A vestimenta nesse trecho aparece na entrevista como um bem simbólico importante para o lugar na hierarquia que alcançou dentro da religião. Assim como no excerto da entrevista acima, podemos encontrar em outros doadores individuais esse ato de guardar um objeto que recebeu significação ao longo do seu uso, dos eventos durante a vida que atravessou. Neste último caso, porém, como “chefe da umbanda”, essas vestimentas deveriam cumprir a função delas, de acompanhar a sua pessoa até depois da sua morte física.
Voltamos assim, a partir de refletir sobre esses trechos de entrevista, a pergunta principal: quais significados foram atribuídos por Ana Rita e considerados pela equipe técnica do museu ao efetivar a doação.

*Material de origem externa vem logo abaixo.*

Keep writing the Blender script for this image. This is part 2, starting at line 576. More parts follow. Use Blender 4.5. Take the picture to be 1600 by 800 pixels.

O xale teria algum vínculo com a sua experiencia religiosa? Esteve com Rita durante todo o seu percurso enquanto mulher migrante no Estado de São Paulo? Por enquanto essas questões continuam em aberto, mas demostram bem os desafios colocados para à equipe do MI.
Neste artigo, pudemos ver como ao longo desses últimos 30 anos, o acervo do MI tem sido um lugar de construção de relações com as pessoas e comunidades de migrantes que se aproximam da instituição e buscam colaborar para esse projeto de construção coletiva de uma memória sobre o fenômeno humano das migrações. Convivendo com as histórias, objetos doados e algumas pistas, seguiremos contribuindo para a reflexão sobre as migrações no Brasil, no passado e no presente.
[1] Política do Acervo do Museu da Imigração do Estado de São Paulo.